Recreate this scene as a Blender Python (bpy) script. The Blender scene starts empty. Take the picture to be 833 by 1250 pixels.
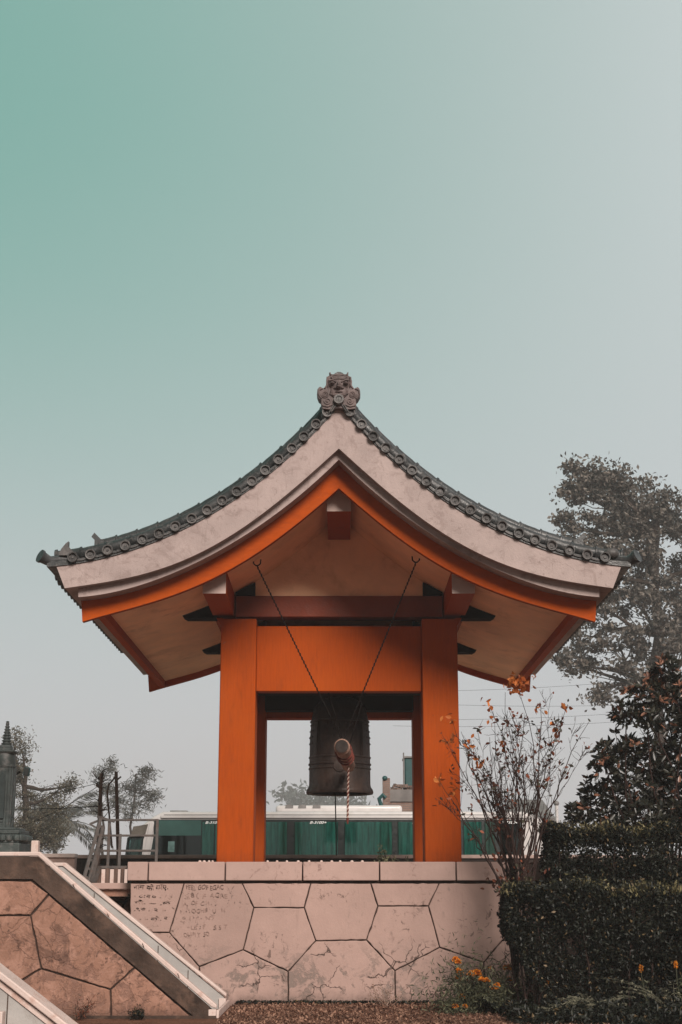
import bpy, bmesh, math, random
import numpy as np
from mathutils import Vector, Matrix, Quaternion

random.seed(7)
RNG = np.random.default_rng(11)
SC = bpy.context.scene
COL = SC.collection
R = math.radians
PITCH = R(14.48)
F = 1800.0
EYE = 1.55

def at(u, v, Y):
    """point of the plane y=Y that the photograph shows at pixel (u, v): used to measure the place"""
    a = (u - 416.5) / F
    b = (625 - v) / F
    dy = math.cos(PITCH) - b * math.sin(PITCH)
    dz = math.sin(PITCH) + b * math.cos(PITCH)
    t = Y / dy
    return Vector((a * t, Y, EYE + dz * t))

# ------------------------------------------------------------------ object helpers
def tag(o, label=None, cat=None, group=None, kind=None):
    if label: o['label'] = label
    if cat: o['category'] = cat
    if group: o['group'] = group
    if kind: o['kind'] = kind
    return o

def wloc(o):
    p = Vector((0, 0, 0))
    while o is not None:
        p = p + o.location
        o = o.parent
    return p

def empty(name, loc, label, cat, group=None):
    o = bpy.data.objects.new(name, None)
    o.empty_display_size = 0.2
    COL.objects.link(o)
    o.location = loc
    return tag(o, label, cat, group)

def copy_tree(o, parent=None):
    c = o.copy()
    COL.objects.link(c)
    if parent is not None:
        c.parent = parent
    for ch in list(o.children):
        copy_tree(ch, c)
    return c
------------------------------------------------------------
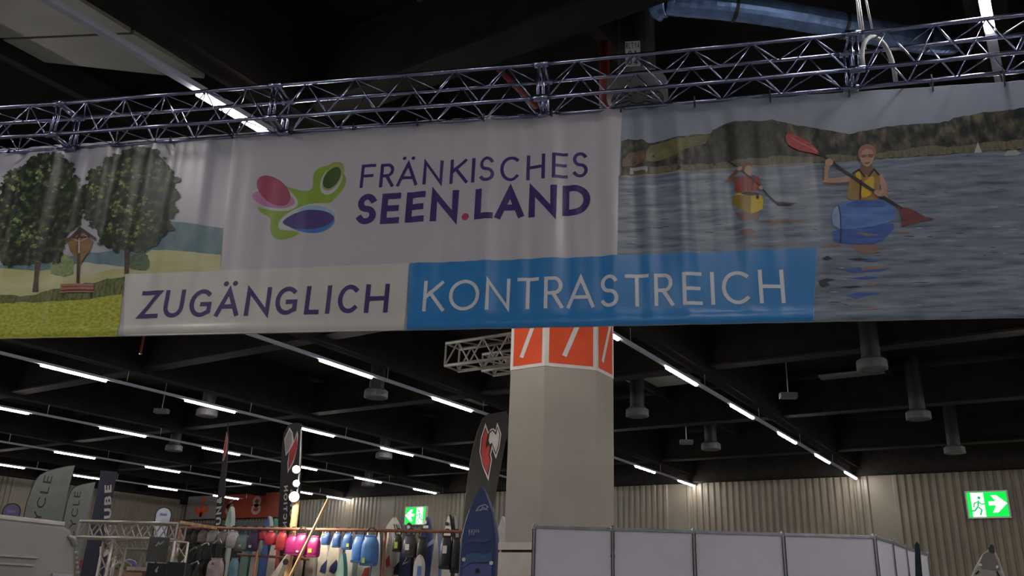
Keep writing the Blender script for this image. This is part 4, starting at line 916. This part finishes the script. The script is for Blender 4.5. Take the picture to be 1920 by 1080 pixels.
------------------------------------------------------------
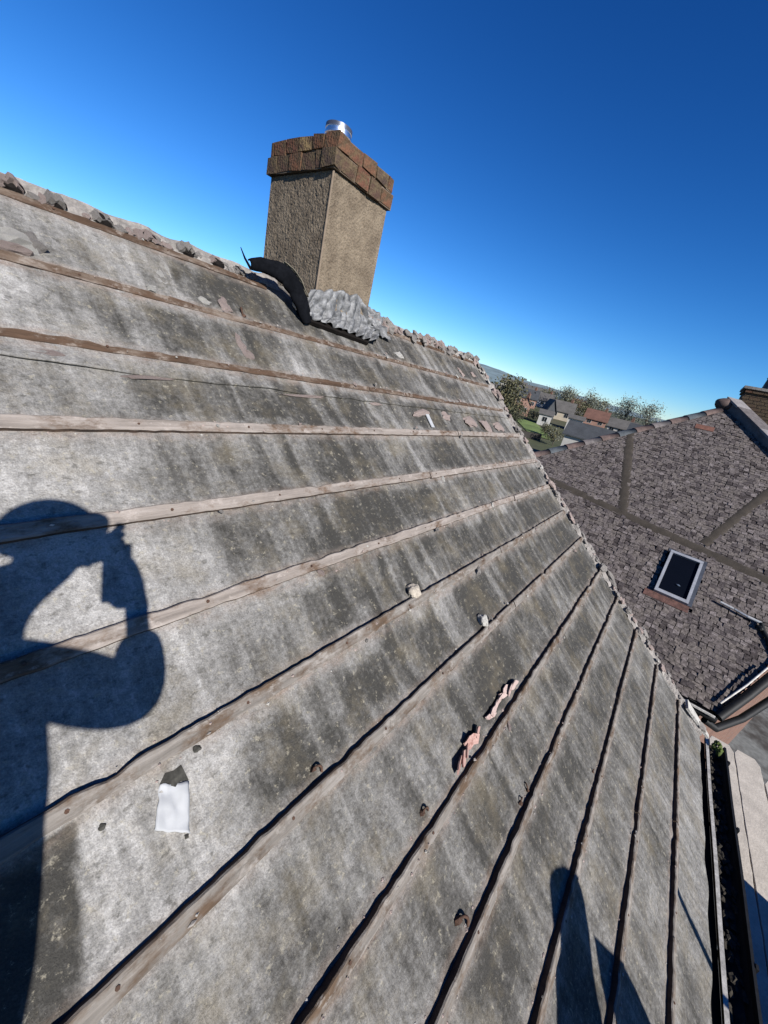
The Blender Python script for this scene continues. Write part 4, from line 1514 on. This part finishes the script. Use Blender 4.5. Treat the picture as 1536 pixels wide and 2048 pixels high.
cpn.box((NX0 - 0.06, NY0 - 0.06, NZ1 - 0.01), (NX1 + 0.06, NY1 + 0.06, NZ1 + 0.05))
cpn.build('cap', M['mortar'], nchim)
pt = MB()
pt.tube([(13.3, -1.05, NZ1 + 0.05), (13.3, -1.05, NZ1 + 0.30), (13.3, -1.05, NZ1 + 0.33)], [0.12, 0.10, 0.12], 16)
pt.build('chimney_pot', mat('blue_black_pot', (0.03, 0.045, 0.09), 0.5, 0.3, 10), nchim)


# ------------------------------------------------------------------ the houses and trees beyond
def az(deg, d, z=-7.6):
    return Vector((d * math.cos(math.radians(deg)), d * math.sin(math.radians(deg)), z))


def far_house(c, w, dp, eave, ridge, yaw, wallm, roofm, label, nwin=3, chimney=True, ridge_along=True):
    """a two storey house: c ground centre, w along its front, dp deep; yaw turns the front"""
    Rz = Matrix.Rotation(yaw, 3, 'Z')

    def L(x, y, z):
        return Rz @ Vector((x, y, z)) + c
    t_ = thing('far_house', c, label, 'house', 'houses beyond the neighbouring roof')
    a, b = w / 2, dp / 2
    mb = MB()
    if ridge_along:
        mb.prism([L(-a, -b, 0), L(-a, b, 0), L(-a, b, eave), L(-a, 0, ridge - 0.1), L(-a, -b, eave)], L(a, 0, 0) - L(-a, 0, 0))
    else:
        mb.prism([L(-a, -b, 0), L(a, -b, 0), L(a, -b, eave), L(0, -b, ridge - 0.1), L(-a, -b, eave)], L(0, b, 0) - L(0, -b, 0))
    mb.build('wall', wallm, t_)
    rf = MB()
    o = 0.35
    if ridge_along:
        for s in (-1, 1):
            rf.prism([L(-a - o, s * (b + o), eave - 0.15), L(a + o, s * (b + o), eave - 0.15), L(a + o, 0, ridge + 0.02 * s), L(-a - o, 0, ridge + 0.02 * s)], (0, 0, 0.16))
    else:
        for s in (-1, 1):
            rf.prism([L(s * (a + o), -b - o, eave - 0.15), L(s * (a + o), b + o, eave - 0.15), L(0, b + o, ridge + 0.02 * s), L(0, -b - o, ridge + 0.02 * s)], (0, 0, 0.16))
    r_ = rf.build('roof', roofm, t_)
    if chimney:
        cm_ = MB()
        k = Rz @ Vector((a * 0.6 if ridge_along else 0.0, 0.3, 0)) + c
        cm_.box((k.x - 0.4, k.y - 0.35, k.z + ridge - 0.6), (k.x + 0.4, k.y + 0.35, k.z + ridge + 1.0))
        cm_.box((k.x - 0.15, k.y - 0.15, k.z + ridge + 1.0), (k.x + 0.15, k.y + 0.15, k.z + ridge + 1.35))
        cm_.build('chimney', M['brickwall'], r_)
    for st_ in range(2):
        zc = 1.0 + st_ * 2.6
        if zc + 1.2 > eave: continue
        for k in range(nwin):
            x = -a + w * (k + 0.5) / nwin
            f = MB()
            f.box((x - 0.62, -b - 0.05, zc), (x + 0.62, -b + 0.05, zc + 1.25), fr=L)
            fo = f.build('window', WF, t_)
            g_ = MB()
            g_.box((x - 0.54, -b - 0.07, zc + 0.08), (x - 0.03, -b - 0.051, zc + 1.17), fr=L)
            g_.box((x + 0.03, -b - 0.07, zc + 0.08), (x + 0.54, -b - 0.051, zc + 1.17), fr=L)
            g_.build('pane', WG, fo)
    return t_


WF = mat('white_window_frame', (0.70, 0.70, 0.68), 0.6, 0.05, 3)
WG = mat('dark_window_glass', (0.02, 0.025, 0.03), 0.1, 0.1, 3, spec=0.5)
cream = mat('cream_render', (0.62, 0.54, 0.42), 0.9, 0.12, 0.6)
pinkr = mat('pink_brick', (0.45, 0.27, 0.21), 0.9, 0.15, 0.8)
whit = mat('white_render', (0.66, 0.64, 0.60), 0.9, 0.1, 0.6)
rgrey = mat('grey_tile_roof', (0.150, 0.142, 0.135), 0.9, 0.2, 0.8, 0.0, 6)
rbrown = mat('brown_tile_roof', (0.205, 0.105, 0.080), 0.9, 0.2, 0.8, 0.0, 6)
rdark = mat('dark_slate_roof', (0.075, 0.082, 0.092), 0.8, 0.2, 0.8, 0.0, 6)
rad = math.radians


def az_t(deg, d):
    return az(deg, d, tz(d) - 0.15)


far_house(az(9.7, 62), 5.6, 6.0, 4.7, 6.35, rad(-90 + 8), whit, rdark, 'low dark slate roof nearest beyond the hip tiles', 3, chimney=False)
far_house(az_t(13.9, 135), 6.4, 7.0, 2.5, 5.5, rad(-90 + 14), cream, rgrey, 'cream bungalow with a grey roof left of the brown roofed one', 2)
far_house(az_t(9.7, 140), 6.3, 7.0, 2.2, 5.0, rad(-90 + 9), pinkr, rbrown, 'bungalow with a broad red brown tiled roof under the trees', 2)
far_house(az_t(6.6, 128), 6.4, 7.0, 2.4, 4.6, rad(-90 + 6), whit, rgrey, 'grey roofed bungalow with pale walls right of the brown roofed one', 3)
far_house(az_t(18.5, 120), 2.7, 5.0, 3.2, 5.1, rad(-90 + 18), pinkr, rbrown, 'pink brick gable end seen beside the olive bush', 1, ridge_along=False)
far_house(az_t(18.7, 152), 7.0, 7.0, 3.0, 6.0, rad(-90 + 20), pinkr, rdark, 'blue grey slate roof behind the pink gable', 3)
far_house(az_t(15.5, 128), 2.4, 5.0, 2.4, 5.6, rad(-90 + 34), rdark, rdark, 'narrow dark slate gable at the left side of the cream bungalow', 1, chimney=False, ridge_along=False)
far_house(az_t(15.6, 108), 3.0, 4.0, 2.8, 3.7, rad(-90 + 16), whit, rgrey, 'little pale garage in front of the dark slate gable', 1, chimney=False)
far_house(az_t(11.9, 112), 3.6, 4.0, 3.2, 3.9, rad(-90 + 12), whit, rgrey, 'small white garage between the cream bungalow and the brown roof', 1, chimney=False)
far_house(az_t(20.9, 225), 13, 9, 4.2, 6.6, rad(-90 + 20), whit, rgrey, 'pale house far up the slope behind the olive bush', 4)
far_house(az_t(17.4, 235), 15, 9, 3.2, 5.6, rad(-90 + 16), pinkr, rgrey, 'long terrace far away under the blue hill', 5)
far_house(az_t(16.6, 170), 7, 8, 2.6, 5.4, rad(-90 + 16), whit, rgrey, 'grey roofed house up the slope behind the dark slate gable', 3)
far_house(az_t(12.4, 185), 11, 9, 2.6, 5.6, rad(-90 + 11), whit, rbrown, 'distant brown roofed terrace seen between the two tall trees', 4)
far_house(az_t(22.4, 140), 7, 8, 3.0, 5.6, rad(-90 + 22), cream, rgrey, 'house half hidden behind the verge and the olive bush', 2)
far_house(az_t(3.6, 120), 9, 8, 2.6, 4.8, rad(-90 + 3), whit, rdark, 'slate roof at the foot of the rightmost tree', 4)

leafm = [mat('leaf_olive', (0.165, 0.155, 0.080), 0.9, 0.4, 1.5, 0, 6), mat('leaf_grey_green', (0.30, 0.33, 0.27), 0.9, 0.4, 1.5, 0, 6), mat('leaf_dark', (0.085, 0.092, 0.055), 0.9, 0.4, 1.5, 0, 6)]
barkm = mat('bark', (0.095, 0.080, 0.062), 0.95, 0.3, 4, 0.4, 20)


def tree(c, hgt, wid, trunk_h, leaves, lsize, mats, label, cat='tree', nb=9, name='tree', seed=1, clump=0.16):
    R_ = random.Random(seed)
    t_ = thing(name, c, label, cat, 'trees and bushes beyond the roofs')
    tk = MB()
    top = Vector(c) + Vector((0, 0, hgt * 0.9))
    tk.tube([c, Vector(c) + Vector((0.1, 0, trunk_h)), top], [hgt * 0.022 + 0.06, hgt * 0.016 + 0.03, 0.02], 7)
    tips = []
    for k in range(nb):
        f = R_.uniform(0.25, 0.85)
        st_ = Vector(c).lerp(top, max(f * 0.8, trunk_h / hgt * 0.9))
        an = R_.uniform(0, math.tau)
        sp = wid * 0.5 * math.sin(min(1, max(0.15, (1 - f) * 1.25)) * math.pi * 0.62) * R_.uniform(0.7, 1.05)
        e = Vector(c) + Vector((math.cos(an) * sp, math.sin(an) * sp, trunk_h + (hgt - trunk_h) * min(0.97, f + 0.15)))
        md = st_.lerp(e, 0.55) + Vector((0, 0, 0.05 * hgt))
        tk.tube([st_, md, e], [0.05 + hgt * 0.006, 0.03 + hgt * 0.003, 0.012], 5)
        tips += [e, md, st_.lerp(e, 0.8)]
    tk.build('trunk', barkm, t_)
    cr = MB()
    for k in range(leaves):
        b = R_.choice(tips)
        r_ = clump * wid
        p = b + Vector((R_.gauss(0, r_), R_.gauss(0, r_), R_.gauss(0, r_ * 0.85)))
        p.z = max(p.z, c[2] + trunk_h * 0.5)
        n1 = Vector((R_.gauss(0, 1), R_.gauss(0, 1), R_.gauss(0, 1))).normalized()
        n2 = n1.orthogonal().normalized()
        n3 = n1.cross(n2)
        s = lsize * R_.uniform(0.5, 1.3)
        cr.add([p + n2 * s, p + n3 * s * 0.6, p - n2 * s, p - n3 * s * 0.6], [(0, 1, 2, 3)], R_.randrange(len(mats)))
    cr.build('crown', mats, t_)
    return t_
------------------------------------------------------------
● TASK TO CARRY OUT
Take the line containing "The Blender Python" and the line containing "0.3, 10), nchim)". Write out both and all lines between, exactly, and nothing more.

● SOLUTION BELOW
The Blender Python script for this scene continues. Write part 4, from line 1514 on. This part finishes the script. Use Blender 4.5. Treat the picture as 1536 pixels wide and 2048 pixels high.
cpn.box((NX0 - 0.06, NY0 - 0.06, NZ1 - 0.01), (NX1 + 0.06, NY1 + 0.06, NZ1 + 0.05))
cpn.build('cap', M['mortar'], nchim)
pt = MB()
pt.tube([(13.3, -1.05, NZ1 + 0.05), (13.3, -1.05, NZ1 + 0.30), (13.3, -1.05, NZ1 + 0.33)], [0.12, 0.10, 0.12], 16)
pt.build('chimney_pot', mat('blue_black_pot', (0.03, 0.045, 0.09), 0.5, 0.3, 10), nchim)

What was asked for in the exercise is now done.